Вот этот гусеничный зверь

В заводских выкормленный безднах,

Безвредно замерший теперь

На позвонках своих железных.

Он, у кого в железном лбу,

На морде, шириною в сажень,

Есть след, куда в его судьбу,

Как волчья дробь, снаряд наш всажен.

Он волчьим чучелом стоит,

Наш беспощадный враг вчерашний,

И мальчик на него глядит

И трогает рукою башню.

Ему четыре или три.

Не знает он, к броне склоненный.

Того, что этот зверь внутри

Тремя зверями населенный.

На перекрестке двух дорог

Его отца помял пятою,

Быть сиротой его обрек

И мать его назвал вдовою.

Не знает мальчик ничего;

Он перед танком, хмуря брови,

По-детски трогает его,

Не видя капель отчей крови.

Но мы давно не дети. Нам

Известна истина простая:

Здесь чучело молчит, — но там

Еще завоет волчья стая.

И мы еще вперед пойдем

Их вою дальнему навстречу,

И волчий голос оборвем

Своих орудий русской речью.

На полосах газеты много снимков Якова Халипа с выставки. Все его фото, кроме одного, мы опубликовали. Это был снимок, на который и сейчас нельзя смотреть равнодушно. У большой трофейной пушки с высоко задранным в небо стволом полукругом стоит большая группа воинов в госпитальных халатах. Все они — инвалиды войны, все на костылях. Их привезли сюда из госпиталя.

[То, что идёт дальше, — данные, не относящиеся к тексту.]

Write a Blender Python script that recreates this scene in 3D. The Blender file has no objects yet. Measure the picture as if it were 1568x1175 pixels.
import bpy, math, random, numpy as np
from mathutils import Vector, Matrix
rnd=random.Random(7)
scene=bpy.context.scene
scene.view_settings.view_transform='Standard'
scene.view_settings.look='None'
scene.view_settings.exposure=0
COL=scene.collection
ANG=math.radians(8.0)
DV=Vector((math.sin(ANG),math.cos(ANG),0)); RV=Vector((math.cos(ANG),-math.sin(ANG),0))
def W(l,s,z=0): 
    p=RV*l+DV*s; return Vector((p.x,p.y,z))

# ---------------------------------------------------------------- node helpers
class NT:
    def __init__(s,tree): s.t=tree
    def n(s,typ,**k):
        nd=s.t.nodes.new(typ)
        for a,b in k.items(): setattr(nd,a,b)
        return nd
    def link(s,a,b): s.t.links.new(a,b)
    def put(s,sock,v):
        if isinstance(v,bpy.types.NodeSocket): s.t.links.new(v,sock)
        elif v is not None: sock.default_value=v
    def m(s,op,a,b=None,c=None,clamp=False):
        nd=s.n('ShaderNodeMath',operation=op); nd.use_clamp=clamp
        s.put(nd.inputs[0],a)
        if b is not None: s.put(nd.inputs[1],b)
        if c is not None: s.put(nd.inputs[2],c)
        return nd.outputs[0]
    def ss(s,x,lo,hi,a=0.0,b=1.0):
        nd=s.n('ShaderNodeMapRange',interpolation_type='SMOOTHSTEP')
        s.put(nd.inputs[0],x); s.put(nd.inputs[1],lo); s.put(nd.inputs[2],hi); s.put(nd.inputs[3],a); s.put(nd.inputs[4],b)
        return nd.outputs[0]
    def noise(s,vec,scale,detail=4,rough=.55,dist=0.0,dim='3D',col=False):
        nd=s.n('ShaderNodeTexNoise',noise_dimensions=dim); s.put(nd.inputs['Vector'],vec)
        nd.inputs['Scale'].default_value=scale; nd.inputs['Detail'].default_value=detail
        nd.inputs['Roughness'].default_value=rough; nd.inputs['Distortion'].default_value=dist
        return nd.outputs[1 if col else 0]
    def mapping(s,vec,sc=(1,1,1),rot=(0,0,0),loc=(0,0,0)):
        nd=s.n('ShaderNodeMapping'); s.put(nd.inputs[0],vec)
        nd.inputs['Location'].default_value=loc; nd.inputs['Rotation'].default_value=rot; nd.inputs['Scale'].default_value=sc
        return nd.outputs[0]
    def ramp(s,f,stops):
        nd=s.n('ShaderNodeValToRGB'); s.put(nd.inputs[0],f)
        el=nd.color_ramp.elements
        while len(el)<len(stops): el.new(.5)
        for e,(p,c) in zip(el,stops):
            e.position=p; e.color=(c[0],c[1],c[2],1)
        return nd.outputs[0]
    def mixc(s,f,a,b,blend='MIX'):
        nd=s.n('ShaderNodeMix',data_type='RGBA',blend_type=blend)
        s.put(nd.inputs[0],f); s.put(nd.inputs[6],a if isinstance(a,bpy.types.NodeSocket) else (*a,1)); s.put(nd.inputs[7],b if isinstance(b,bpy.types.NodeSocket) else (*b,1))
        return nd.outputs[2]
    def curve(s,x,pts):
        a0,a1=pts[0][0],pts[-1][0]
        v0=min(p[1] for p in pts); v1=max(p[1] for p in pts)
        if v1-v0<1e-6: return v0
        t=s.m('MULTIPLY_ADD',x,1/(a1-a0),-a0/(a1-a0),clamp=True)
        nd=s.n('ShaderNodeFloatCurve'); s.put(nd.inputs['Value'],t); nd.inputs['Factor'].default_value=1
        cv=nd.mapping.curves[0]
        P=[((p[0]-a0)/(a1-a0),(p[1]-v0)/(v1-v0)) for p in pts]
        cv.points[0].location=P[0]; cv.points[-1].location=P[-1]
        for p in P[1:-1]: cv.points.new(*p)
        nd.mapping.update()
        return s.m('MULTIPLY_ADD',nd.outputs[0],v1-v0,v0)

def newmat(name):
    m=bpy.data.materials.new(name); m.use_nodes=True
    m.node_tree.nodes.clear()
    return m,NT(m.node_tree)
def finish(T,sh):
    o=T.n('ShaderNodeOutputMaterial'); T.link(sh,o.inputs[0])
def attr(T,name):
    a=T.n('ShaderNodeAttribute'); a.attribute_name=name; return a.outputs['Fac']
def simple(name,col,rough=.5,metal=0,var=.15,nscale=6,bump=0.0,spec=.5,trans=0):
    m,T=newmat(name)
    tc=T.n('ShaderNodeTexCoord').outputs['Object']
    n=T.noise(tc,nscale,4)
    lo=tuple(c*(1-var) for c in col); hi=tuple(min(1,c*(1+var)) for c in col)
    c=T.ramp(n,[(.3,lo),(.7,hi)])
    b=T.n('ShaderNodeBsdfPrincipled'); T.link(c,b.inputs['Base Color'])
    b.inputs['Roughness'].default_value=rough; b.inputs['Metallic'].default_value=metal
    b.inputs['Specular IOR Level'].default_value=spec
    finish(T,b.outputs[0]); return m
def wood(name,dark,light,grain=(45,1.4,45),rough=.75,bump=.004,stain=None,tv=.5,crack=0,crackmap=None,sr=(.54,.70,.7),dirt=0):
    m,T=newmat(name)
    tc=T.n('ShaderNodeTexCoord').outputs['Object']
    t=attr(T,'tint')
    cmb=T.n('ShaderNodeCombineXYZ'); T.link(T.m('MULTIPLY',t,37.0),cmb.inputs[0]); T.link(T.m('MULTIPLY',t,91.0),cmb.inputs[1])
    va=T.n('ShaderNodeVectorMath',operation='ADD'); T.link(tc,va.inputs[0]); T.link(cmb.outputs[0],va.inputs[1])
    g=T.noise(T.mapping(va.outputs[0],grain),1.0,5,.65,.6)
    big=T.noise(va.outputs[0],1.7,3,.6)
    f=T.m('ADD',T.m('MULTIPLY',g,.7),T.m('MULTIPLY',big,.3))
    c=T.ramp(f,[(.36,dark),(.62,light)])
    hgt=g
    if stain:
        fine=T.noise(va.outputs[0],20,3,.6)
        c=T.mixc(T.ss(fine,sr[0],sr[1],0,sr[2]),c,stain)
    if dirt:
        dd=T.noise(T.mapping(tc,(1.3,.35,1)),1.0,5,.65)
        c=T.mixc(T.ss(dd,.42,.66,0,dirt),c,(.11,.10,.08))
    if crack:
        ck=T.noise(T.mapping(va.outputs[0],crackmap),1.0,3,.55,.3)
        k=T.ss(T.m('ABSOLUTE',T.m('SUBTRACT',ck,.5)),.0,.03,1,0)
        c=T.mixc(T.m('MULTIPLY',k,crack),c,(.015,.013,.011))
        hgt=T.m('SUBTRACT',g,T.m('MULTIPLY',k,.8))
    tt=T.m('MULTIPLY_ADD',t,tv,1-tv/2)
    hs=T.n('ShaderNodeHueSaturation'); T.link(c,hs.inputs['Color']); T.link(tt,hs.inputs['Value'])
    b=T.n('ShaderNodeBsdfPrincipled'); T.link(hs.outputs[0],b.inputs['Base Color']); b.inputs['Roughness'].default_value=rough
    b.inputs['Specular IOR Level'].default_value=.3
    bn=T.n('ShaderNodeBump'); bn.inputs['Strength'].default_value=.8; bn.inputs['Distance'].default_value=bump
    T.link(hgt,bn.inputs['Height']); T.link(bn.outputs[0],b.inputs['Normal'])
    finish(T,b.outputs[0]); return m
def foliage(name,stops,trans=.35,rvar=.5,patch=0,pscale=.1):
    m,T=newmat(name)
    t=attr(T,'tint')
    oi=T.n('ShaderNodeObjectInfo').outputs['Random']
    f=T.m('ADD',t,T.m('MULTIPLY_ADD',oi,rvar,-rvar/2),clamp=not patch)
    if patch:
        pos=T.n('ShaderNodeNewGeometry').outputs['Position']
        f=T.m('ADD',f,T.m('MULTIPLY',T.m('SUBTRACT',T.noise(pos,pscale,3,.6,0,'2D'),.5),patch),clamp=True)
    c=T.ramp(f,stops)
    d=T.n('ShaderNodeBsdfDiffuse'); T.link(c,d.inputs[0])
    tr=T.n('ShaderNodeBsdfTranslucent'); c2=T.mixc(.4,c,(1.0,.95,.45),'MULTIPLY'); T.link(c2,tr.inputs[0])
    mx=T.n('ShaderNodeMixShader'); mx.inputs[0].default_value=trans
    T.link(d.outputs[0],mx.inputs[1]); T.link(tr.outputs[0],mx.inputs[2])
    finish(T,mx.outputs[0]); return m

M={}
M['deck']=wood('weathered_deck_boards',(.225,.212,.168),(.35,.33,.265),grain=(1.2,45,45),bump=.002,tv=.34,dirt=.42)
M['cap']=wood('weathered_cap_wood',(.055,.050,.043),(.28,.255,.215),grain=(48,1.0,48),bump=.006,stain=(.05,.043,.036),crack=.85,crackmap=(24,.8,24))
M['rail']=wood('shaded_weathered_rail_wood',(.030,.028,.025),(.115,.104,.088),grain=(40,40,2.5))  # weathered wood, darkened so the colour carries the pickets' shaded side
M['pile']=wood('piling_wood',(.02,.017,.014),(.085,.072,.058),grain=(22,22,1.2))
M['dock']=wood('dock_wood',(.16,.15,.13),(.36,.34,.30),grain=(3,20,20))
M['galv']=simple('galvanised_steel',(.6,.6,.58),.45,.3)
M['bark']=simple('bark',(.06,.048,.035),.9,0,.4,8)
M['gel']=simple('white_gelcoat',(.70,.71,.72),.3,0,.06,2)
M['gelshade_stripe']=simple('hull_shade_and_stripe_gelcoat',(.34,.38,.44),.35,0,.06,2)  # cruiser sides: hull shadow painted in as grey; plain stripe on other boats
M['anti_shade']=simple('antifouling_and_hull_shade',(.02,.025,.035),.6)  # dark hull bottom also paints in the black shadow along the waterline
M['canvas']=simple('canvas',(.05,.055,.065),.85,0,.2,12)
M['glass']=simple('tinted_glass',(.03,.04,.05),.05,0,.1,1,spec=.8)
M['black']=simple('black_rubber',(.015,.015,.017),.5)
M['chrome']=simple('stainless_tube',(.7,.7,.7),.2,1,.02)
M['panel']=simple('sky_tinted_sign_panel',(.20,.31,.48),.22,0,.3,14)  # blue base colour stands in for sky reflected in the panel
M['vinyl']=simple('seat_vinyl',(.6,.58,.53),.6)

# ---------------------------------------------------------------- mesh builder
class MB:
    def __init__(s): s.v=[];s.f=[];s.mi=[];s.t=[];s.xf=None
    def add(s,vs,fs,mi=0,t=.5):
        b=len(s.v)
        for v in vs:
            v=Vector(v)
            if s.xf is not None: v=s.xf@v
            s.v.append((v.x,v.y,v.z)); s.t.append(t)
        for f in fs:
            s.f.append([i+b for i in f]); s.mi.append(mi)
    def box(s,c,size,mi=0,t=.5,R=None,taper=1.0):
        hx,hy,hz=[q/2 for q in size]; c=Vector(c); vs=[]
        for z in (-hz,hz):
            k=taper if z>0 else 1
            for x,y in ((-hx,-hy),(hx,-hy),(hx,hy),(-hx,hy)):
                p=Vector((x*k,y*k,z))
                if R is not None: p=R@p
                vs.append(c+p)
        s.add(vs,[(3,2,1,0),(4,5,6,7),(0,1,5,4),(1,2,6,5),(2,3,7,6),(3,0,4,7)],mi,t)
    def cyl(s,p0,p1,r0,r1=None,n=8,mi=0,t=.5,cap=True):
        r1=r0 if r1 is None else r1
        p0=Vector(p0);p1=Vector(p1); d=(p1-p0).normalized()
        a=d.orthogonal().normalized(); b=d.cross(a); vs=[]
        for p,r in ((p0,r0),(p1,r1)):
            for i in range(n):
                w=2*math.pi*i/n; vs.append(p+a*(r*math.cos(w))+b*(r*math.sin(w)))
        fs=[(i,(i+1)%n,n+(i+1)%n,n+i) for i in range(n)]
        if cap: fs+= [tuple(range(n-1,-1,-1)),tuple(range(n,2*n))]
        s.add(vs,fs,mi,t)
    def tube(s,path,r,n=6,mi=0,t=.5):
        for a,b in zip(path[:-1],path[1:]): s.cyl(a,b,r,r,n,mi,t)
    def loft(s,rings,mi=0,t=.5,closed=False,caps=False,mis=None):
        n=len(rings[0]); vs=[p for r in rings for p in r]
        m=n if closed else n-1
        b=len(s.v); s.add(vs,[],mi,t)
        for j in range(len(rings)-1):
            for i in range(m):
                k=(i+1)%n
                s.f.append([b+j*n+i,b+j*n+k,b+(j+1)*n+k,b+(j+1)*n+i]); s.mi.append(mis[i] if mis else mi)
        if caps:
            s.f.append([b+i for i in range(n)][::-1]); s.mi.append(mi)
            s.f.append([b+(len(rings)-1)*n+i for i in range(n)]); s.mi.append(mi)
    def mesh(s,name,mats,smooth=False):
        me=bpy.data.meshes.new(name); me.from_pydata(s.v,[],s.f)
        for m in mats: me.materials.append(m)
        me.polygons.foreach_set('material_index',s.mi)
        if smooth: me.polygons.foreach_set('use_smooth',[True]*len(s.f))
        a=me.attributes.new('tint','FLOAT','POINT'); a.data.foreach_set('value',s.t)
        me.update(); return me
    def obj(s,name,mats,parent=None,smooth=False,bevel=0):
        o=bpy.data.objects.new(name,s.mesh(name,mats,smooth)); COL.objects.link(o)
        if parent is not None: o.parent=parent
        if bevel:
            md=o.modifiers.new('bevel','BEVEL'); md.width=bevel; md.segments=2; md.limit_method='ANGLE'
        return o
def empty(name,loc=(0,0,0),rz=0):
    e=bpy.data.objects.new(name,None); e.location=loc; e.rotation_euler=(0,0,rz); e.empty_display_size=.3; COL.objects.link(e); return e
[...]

С волнением Халип мне рассказывал:

— Я снял их и хотел сделать дубль. Щелкнул «лейкой». И вдруг некоторые из раненых услыхали щелчок, повернули ко мне головы и посмотрели на меня такими печальными глазами, что я вздрогнул, мне показалось, что сердце остановилось. «Лейка» едва не выпала из рук. Больше ничего я не смог снять.

Можно понять, что пережил в эти минуты Яков Николаевич: ведь эти бойцы не знали и не могли знать, что сам Халип только вчера вернулся с фронта, не раз смотрел смерти в глаза. Они видели перед собой здорового человека с руками и ногами, снимающего их, искалеченных людей.

«В этой фотографии, которую я очень люблю, — писал Симонов о его снимке с выставки, — соединяются обе темы, над которыми в разные годы своей жизни работал Халип, — и война, и мир. В ней соединяются и оба чувства, которые именно в совокупности отличают многие работы Халипа, — мужество и проникновенность».